Recycler les déchets de construction

Enfin, la maison imprimée est avant tout écologique. Avec sa construction silencieuse, ou presque, elle ne trouble pas l’habitat naturel qui l’entoure. Elle demande également moins d’énergie, de transport, de matériel (à hauteur de 30 à 60% selon WinSun) et surtout, de déchets. Alors que l’érection classique d’un petit pavillon familial générerait de 3 à 7 tonnes de déchets en moyenne, la maison imprimée, elle, ne devrait presque rien laisser derrière elle. Surtout, ces maisons sont construites grâce à des matériaux recyclés, provenant de bâtiments détruits. Selon Paris Match, la Chine déverserait à cause de ces destructions entre 1,6 et 1,8 milliards de tonnes de déchets par année. Seuls 5% de ces derniers seraient recyclés dans le pays… Ce qui laisse à WinSun une immense source de matière première.

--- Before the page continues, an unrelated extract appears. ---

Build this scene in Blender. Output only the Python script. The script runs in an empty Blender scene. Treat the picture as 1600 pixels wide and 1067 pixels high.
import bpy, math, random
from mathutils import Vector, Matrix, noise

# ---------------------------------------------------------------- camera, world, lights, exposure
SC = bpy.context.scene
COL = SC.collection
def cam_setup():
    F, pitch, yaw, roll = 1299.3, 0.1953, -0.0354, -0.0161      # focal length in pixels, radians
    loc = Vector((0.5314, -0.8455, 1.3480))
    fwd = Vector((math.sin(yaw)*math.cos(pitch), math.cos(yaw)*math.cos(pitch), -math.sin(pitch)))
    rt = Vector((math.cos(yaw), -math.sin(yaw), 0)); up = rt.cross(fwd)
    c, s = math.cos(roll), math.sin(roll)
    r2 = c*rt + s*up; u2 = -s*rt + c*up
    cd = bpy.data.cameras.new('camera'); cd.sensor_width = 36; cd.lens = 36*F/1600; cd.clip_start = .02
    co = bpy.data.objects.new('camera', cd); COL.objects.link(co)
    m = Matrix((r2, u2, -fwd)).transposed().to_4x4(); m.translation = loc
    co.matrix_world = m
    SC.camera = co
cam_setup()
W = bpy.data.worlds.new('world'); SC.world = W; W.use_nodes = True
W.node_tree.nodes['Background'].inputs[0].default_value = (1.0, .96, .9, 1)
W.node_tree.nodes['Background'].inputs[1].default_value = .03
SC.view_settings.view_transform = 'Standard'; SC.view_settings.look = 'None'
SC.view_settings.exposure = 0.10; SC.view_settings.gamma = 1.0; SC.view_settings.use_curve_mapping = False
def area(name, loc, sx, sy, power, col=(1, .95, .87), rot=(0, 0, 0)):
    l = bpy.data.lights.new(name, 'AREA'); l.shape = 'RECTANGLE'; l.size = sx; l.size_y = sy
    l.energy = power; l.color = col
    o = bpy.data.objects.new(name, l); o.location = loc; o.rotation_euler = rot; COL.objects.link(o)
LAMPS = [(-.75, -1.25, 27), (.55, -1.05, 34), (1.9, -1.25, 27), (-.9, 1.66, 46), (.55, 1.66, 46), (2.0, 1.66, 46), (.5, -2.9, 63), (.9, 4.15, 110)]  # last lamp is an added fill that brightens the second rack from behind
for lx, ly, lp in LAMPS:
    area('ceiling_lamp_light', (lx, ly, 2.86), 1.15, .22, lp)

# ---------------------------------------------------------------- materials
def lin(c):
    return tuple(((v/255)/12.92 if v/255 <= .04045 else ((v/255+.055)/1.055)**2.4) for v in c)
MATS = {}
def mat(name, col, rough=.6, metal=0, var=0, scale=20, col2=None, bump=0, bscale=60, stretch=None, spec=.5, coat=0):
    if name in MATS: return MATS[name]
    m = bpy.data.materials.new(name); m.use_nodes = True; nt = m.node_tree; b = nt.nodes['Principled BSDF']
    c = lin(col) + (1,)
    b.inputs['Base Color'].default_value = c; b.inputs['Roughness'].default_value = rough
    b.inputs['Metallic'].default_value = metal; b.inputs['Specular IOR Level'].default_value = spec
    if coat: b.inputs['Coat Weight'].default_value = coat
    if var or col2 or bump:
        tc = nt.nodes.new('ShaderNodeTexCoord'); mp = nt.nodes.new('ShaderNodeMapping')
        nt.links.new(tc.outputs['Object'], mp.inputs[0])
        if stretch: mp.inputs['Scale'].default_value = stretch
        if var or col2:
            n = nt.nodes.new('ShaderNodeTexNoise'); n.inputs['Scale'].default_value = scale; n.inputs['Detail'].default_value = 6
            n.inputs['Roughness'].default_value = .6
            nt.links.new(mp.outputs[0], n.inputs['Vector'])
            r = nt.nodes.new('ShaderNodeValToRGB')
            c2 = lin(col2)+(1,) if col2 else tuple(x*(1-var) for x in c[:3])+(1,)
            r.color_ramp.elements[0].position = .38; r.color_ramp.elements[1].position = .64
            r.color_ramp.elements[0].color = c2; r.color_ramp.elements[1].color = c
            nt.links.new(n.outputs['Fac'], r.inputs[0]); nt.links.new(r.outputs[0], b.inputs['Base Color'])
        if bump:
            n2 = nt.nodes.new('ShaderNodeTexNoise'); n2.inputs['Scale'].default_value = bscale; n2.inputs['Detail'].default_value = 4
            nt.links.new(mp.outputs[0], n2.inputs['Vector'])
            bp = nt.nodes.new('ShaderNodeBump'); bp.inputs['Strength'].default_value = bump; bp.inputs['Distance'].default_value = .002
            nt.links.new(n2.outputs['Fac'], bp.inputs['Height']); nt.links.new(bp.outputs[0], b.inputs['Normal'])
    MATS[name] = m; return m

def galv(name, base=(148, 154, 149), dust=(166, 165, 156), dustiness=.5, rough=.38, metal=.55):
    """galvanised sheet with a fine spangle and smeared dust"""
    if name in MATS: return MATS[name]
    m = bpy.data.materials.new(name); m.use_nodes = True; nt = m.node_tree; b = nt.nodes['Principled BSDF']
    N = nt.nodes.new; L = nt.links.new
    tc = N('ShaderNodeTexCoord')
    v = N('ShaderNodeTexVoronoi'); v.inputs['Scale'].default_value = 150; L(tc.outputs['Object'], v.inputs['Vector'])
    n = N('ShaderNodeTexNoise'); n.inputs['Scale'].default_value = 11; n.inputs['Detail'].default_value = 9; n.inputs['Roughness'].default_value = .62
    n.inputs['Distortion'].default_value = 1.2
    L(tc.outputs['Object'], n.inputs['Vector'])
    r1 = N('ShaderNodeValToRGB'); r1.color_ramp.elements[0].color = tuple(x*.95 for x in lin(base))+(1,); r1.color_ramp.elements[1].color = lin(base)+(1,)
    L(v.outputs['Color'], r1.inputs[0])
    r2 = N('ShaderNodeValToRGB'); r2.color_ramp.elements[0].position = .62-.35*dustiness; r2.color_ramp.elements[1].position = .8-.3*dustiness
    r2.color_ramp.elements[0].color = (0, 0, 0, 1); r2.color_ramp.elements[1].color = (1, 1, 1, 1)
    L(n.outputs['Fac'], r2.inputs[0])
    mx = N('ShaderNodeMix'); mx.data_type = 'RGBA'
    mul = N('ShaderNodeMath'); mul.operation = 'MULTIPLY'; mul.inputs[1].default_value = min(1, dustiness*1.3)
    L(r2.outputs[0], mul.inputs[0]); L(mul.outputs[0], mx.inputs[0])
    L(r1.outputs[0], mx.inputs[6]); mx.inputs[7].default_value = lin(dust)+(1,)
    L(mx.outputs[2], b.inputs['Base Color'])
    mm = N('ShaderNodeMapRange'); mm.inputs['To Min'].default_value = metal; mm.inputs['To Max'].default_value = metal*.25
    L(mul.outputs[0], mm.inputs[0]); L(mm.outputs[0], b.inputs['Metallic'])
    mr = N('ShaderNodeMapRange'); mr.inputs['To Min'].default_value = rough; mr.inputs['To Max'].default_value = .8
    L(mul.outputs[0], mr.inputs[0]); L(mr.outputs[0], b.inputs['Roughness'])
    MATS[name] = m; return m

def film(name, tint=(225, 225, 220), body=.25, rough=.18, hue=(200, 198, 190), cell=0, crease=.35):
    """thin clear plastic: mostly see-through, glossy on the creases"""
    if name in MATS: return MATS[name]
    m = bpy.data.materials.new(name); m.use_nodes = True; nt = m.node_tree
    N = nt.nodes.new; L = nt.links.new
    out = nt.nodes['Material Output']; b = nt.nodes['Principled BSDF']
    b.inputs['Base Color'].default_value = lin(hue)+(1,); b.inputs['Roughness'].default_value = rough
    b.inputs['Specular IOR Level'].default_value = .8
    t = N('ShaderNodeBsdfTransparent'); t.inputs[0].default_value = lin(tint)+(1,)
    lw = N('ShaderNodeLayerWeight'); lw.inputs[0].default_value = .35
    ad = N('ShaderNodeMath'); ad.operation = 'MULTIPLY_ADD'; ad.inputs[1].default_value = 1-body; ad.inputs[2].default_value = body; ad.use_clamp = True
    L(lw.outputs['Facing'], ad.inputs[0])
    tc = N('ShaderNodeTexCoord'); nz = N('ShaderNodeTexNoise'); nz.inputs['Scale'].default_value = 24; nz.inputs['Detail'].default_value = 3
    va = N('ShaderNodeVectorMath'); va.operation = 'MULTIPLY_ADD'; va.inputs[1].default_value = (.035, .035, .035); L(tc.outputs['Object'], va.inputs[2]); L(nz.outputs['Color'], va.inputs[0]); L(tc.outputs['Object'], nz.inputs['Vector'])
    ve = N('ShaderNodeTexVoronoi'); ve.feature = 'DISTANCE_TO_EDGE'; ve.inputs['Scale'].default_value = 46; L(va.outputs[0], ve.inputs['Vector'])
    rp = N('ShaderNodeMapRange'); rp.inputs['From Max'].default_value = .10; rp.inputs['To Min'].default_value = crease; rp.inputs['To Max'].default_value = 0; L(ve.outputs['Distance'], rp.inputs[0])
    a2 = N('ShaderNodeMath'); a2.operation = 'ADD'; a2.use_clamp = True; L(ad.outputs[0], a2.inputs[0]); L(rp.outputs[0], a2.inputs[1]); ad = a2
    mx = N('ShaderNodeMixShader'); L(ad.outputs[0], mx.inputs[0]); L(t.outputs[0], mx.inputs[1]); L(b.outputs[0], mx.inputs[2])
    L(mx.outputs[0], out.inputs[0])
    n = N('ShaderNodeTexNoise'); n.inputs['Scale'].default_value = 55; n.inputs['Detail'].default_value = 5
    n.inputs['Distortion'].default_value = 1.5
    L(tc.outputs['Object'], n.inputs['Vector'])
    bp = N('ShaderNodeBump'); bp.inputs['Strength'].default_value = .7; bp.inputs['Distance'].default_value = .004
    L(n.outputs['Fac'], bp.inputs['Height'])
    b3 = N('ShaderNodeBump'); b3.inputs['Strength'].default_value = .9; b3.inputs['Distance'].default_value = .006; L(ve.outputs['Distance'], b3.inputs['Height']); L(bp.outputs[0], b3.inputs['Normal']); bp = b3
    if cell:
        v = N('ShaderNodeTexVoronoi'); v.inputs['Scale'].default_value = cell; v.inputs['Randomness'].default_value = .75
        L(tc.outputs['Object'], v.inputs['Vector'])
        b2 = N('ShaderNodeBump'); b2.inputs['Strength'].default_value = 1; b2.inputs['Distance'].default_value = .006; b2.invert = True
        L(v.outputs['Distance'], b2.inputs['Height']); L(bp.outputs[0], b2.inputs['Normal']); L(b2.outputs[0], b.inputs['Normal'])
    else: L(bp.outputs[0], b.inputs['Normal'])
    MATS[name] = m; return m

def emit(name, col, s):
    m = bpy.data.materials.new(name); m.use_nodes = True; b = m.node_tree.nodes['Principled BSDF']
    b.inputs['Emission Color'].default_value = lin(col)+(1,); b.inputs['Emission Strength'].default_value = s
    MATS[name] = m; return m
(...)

Derrière cette idyllique carte postale, il y a une question que beaucoup se posent : qu’en est-t-il de la solidité d’une telle construction ? Selon WinSun, son encre, fabriquée à partir de béton et de déchets de construction serait aussi solide que des matériaux classiques. Elle serait même conforme aux normes anti-sismiques… Pour l’instant, le recul n’est pas suffisant pour dire si ces affirmations sont fiables.